The National Climatic Data Center compiled data on Phil's successes and failures from 1988 to 2014, and the groundhog did poorly. Judging by the deviation from average March temperatures, Phil was wrong 15 times and right just 12 times. In Phil's defense, temperature deviation may not be the best possible measure of winter, but it does serve as a reasonable indicator.
The Washington Post mapped Phil's predictions city by city and came to similar conclusions. As National Weather Service meteorologist Dave Unger told LiveScience: "If our forecasts are about 60 percent accurate or higher, then we consider that to be a good estimate." Phil falls far short, reaching a correct prediction only 44 percent of the time.
The only real question here is this: Is Phil just incompetent — or is there something more sinister at play?

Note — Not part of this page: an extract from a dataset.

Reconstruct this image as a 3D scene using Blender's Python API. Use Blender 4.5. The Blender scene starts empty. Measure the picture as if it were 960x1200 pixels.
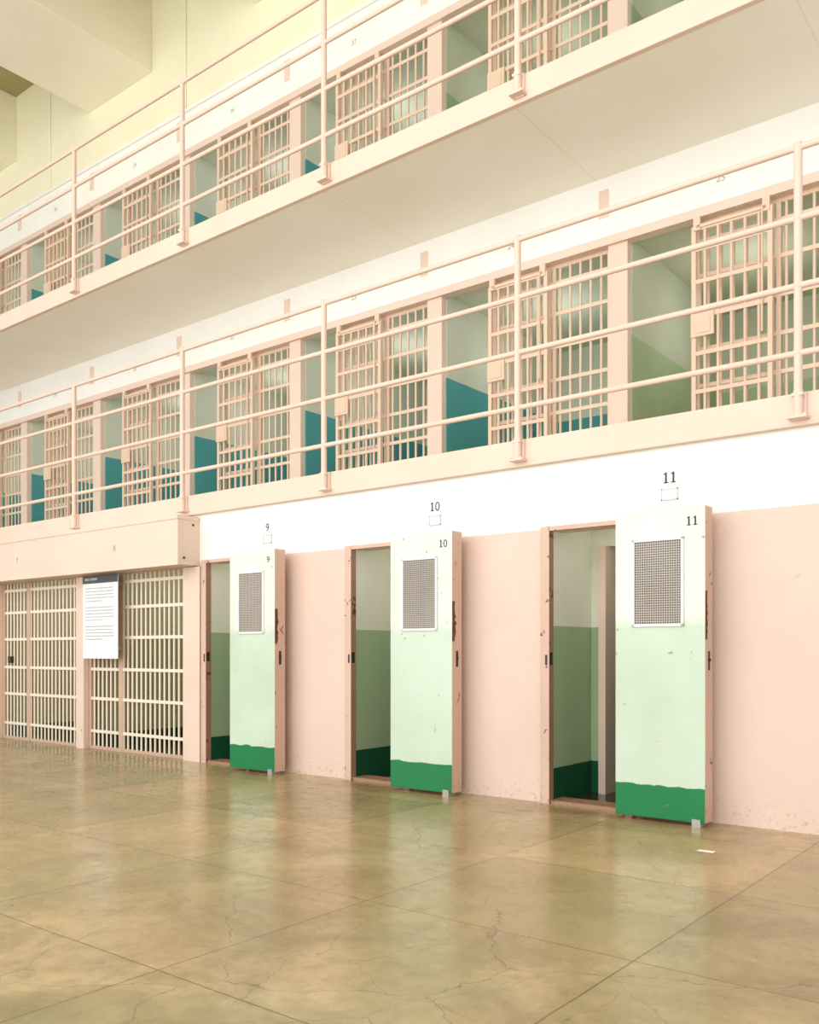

Is Punxsutawney Phil intentionally fooling humans?
There's reason to suspect that Punxsutawney Phil may be intentionally making inaccurate predictions. Evidence shows that especially cold winters can damage the US economy, and Phil may be using poor predictions in an attempt to create uncertainty in the stock market.
Why might Phil have a vendetta? The evidence includes:
- Groundhog's Day has its root in groundhog hunting, which may upset Phil.
- Groundhog's Day was traditionally celebrated with "luscious feasts" of groundhogs. In 1907, hunters bagged 32 groundhogs for a feast — a typical haul.
- For years, local papers reported triumphantly on the slaughter of groundhogs, even when prognostication had become an established practice.
- Bad weather prediction is just one battle in an ongoing groundhog/human war. In 1919, a man searched a groundhog hole and found six quarts of whiskey. Though a human could have hidden the whiskey in the hole, it seems like an unlikely coincidence. More frighteningly, in 1905, a man hunting groundhogs found a skeleton in the woods (and the murderer, human or groundhog, was never brought to justice).
However, there is hope that humans and groundhogs can get along. In 1919, the Harrisburg Telegraph reported that miner Andrew Capes took a groundhog as his pet. Man and groundhog lived together, in harmony, until the groundhog fled in October. On February 2, it returned and saw its shadow, only to flee again. But after six weeks of winter, it came back to live with the Capes and stayed there.
Stories like that soften Phil's dismal record — and the dismal winter — with a reminder that spring will still come soon.